İstanbul’da hızlı bir şekilde gökdelenler yapıldığını ifade eden Meteoroloji Yüksek Mühendisi Gökhan Abur ise, İstanbul’da kişi başına düşen yeşil alanın 2 metrekarenin altına indiğini söyleyerek gökdelenlerin şehir iklimine etkisini şöyle açıklıyor: “Ben çeşitli meselelerle katıldığım toplantılarda hep gökdelenlerden bahsediyordum. Çünkü Maslak’ta yapılan gökdelenler başta olmak üzere İstanbul’daki birçok gökdelen hep yanlış yerlere yapıldı. ‘İstanbul’un önemli bir rüzgarı olan karayelin önünü kesmeyin’ demiştim. Karayelin önü kesilirse İstanbul daha az miktarda yağış alacaktır.
HER GEÇEN GÜN KÖTÜLEŞİYOR
Konda Araştırma Şirketi’nin verilerine göre; Türkiye’de halkın yarısına göre iklim krizi, virüsten daha büyük tehdit. Halkın %71,4’ü iklim krizinin insan faaliyetlerinin sonucu olduğunu söylerken, %26,6’sı ise doğal bir süreç olduğunu düşünüyor. Katılımcılara iklim değişikliğinin sebepleri sorulduğunda ilk üç sırada ormanların ve yeşil alanların yok olması (%65,7), petrol kullanımı (%41,6), kömür madenciliği ve kömürden elektrik üretimi (%32,6) cevapları yer alıyor.

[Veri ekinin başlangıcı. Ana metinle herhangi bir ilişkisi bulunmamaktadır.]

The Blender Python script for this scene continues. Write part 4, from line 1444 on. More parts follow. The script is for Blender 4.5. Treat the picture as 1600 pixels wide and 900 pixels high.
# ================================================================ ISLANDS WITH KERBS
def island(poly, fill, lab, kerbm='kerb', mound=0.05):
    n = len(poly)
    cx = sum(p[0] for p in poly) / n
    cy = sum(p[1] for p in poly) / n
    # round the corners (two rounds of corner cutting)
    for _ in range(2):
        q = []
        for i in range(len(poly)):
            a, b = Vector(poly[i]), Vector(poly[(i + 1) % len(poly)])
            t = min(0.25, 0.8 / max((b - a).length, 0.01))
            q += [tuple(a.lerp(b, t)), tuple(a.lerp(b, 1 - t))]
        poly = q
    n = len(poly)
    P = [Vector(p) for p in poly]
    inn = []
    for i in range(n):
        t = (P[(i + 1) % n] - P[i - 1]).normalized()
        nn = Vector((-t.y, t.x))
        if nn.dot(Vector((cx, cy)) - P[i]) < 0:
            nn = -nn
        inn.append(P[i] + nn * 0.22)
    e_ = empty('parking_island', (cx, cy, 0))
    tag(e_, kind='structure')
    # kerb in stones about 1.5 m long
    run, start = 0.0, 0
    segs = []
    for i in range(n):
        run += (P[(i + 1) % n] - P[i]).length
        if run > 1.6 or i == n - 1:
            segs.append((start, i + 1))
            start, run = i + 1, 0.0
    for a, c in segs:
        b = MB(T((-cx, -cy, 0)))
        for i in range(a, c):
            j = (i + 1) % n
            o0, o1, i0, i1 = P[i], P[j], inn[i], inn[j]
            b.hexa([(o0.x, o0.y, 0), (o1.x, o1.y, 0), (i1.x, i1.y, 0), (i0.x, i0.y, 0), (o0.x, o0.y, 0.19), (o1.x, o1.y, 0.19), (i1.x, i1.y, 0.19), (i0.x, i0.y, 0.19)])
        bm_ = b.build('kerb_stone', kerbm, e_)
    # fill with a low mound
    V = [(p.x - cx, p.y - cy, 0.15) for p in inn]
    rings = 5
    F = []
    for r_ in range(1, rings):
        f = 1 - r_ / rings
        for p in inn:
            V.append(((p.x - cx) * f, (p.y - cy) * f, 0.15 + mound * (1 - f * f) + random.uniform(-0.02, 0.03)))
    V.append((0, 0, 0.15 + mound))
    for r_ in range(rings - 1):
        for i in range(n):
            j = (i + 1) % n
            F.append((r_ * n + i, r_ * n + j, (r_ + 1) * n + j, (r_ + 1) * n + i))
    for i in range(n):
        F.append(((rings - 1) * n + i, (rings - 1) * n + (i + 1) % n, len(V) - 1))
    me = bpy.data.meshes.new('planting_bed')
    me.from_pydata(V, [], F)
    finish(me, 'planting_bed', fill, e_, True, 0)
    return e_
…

İklim değişikliğinin tamamen insan kaynaklı olduğunu söyleyen Prof. Dr. Levent Kurnaz da konuyla ilgili şöyle konuştu; “Yani biz olmayacak olsak doğada herhangi bir değişiklik görülmezdi. Hatta güneş son 30 yıl içerisinde normalden biraz daha az enerji verdiğinden dünya hafifçe serinleyebilirdi bile. Bu bağlamda baktığımızda iklim değişikliği tüm insanların yaptıkları bireysel seçimlerin ve yönetim sistemlerinin bu seçimleri desteklemesinin sonucu olarak oluşup, her geçen gün de kötüleşen bir olgu.”

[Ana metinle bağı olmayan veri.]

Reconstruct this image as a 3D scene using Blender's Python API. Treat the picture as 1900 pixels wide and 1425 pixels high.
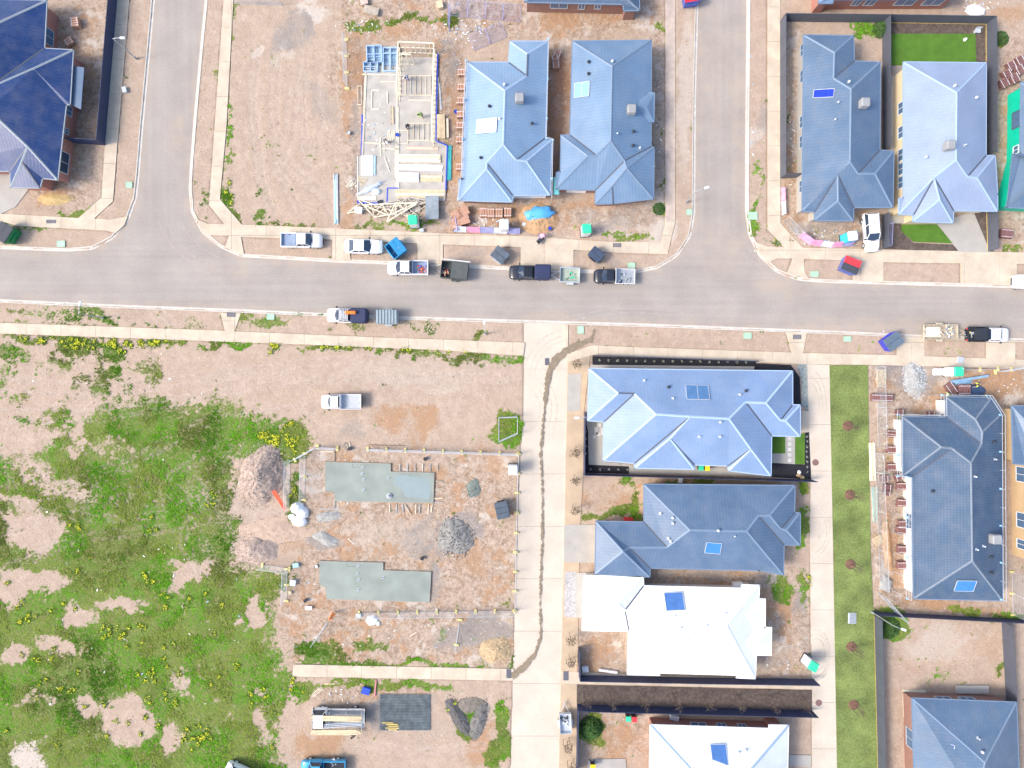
import bpy, bmesh, math, random
import numpy as np
from mathutils import Vector, Matrix
R = math.radians
random.seed(7)
rng = np.random.default_rng(11)
for o in list(bpy.data.objects): bpy.data.objects.remove(o)
scene = bpy.context.scene
COL = scene.collection
# ---------------------------------------------------------------- camera, sky, sun, exposure
CAMH, PPM = 80.0, 14.3            # camera height above the road, photo pixels per metre on the ground
cam = bpy.data.objects.new('camera', bpy.data.cameras.new('camera')); COL.objects.link(cam)
cam.location = (0, 0, CAMH); cam.rotation_euler = (0, 0, 0)
cam.data.sensor_width = 36; cam.data.lens = 18 * CAMH / (950 / PPM)
cam.data.clip_start = 1; cam.data.clip_end = 2500
scene.camera = cam
world = bpy.data.worlds.new('World'); scene.world = world; world.use_nodes = True
wn = world.node_tree; wn.nodes.clear()
sky = wn.nodes.new('ShaderNodeTexSky'); sky.sky_type = 'NISHITA'; sky.sun_disc = False
SUN_EL, SUN_DIR = 43.0, Vector((-1, -0.22, 0)).normalized()      # light comes from the left of the photo
sky.sun_elevation = R(SUN_EL); sky.sun_rotation = math.atan2(SUN_DIR.x, SUN_DIR.y)
sky.air_density = 1.0; sky.dust_density = 3.0; sky.ozone_density = 1.0
bg = wn.nodes.new('ShaderNodeBackground'); bg.inputs[1].default_value = 0.145
wo = wn.nodes.new('ShaderNodeOutputWorld')
wn.links.new(sky.outputs[0], bg.inputs[0]); wn.links.new(bg.outputs[0], wo.inputs[0])
sl = bpy.data.lights.new('sun', 'SUN'); sl.energy = 1.5; sl.angle = R(15); sl.color = (1, 0.93, 0.83)
sun = bpy.data.objects.new('sun', sl); COL.objects.link(sun)
sv = Vector((SUN_DIR.x * math.cos(R(SUN_EL)), SUN_DIR.y * math.cos(R(SUN_EL)), math.sin(R(SUN_EL))))
sun.rotation_euler = sv.to_track_quat('Z', 'Y').to_euler()
scene.view_settings.view_transform = 'Standard'; scene.view_settings.look = 'None'
scene.view_settings.gamma = 1; scene.view_settings.use_curve_mapping = False
scene.view_settings.exposure = 1.08

# ---------------------------------------------------------------- helpers
def P(px, py, h=0.0):
    s = (CAMH - h) / CAMH / PPM
    return Vector(((px - 950) * s, (712.5 - py) * s, h))
def tag(o, label=None, cat=None, group=None, kind=None):
    if label: o['label'] = label
    if cat: o['category'] = cat
    if group: o['group'] = group
    if kind: o['kind'] = kind
    return o
def thing(name, label, cat, loc=(0, 0, 0), rot=0, group=None):
    o = bpy.data.objects.new(name, None); COL.objects.link(o)
    o.location = loc; o.rotation_euler = (0, 0, rot); o.empty_display_size = .3
    return tag(o, label, cat, group)
def link(name, me, parent=None):
    o = bpy.data.objects.new(name, me); COL.objects.link(o)
    if parent: o.parent = parent
    return o
def copy_tree(o, parent=None):
    c = o.copy(); COL.objects.link(c); c.parent = parent
    for ch in list(o.children): copy_tree(ch, c)
    return c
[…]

YEREL YÖNETİMLER NE YAPMALI?
Yerel yönetimlerin bu konuda vatandaşın karşısına çıkan ilk yönetim kademesi olduğunu anlatan Levent Kurnaz basit konularda yapılacak yönlendirmelerin ve yerel çalışmaların iklim krizinin önlenmesinde önemli rol oynağının altını çizdi. Kurnaz şu şekilde konuştu; “Mesela evsel tüketimde daha sebze ağırlıklı beslenmeye geçilebilmesi yerelde balkon, çatı veya mahalle bahçelerinin desteklenmesiyle mümkün olabilir. Bu bağlamda yetişecek çocukların doğayla iç içe olmaları ileride aktif rol almalarını kolaylaştıracaktır. Ayrıca yerel yönetimlerin öncülüğünde kurulabilecek tamir atölyeleri satın alma alışkanlıklarında değişikliklere yol açarak tüketimi azaltma yönünde çalışabilir. Zaten belediyelerin sorumluluğunda olan atık toplama kaynakta ayrıştırma ile daha etkili uygulanabilir. Bu atıklardan üretilebilecek kompost özellikle Sarıyer gibi kırsalında henüz tarım yapılmakta olan bölgelerde de önemli bir katkı maddesi olarak kullanılarak sağlıklı besin üretimine katkı sağlayabilir. Akla gelebilecek epey eylem var ancak burada en önemli konu yerel yönetimlerin vatandaşa ilk dokunan kademe olduğunu unutmadan doğruya yönlendirme bağlamında kendilerinin de bilgilenmesini sağlamaktır.”